The Shogun’s Queen is a fictional novel based on events in Japanese history. Young Okatsu with her beauty, knowledge and courage has been given a task like no other. At the tender age of 17 Okatsu has been given a mission, a mission that seems almost impossible but none the less she has no option but to try. Okatsu must leave her family, her village and the love of her life. A tumultuous journey lies ahead for Atsu, as she is now formerly known and her destiny is shrouded with secrets, political upheaval and death.

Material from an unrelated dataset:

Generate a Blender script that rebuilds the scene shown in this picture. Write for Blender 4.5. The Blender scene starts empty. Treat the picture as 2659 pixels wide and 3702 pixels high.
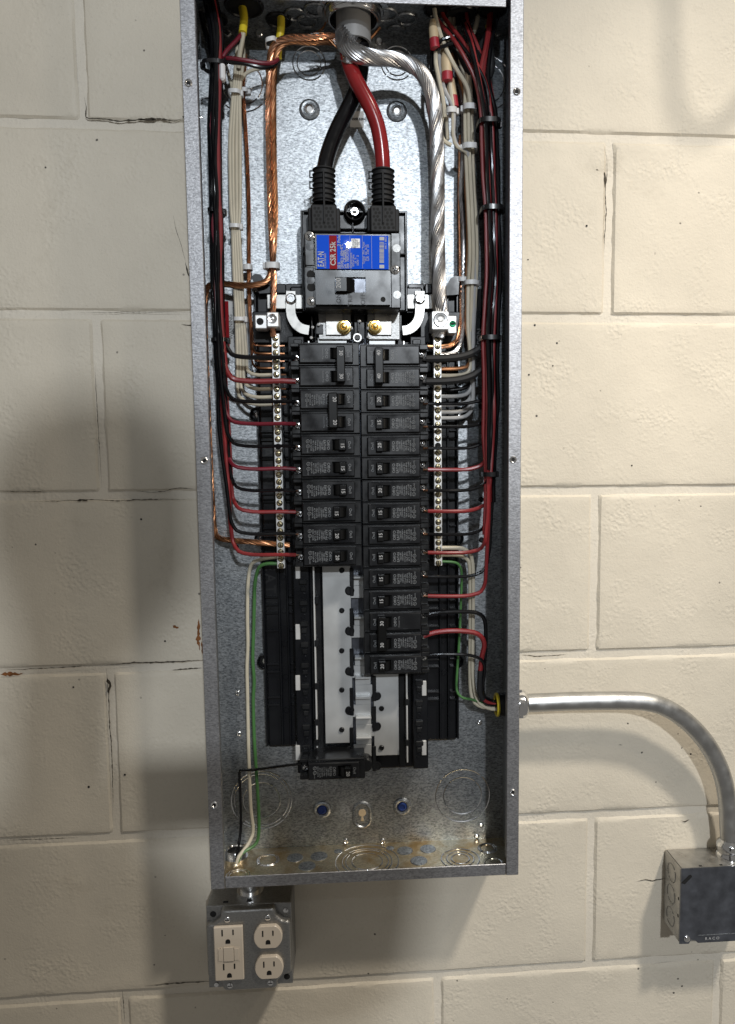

The torment that Okatsu faces saying goodbye to her love is so heartbreaking but more heartbreak is to come. I could hardly read the words with the tears falling. The Shogun’s Queen story gripped me and left me intrigued all the way through and has left me feeling quite emotional and bereft at the end. I completely adored this novel and would highly recommend it. A stunning historical romance of sacrifices and love. 5/5*

{ 2 comments… read them below or add one }

Adele August 25, 2017 at 11:21 am

It’s fascinating reading about different cultures and traditions. Great post that fits perfectly with your book The Shogun’s Queen. Thanks for sharing my review also 😊

Barbara September 8, 2017 at 5:23 pm

I’d like to read this book. Do you think this novel will be translate in Italy too?